Source Code Browsers?
patonw asks: "I just started working for a company as a programmer on a project with a huge existing codebase. The person hiring me half-jokingly said that it usually takes new employees two years before they understand the system. What I am looking for is not just an editor/browser but a program that displays functions and classes as connected graphs -- preferably free. I would like to view how programs are structured by function calls and class relations. I have access to several different kinds of platforms/operating systems."
If your codebase is anything like what I've been working with, there's no tools that are going to make your life easier.
If the code had decent structure, you'd not be asking this question. But it's a mess. And if you display the mess as a tree structure, it's still a mess. The value is limited.
The best thing I've done is set up etags accross the entire codebase. This way I can at least navigate code easier. But I doubt you will understand anything more from tree graphs.
Ecce Europa - Web Design for Business
This is perhaps a tangential answer, but I do much better by going through the code with a debugger and watching things happen.

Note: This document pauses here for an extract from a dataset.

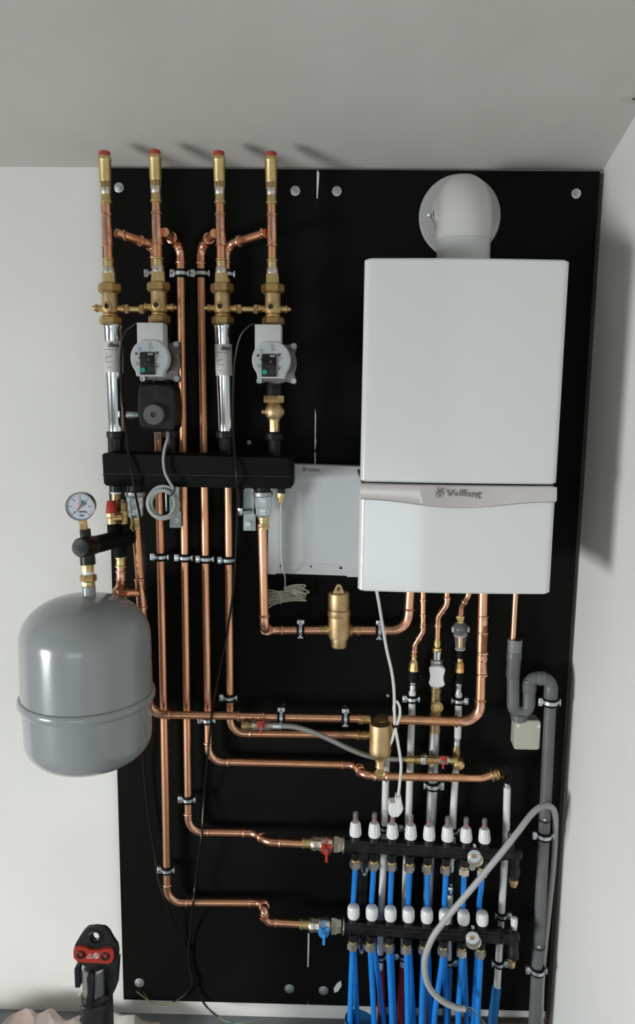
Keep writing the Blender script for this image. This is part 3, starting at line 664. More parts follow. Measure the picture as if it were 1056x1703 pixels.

Especially with some of the more compilacated OO stuff, and when the comments are unhelpful or wrong, it can be much more useful than reading the code.
See you, space cowboy...
I worked on the flight operations system for a large airline for over eight years (actually ten if you count my contractor time), and I only learned the intimate details of perhaps 20% of it bu the time I'd left.
Complex applications require a huge amount of specialized knowledge in order to understand, and most of that knowledge relates to the application or work process itself, not the technical environment...
Mainframe/UNIX Bit Twiddler and long time Windows/Linux Hobbyist.
The Theorem Theorem: If If, Then Then.
Bryce Jacobs, be quiet. I crapped out more code this morning than a broken-down obsolete relic of DOS 3.3 like you could ever comprehend in a lifetime. Blah blah blah table blah blah blah SQL blah FoxPro blah database. Prove us wrong -- put your alleged code analyzer tools on Sourceforge if they are so great, or even exist. Until then, stop trying to tell software developers how to do their jobs.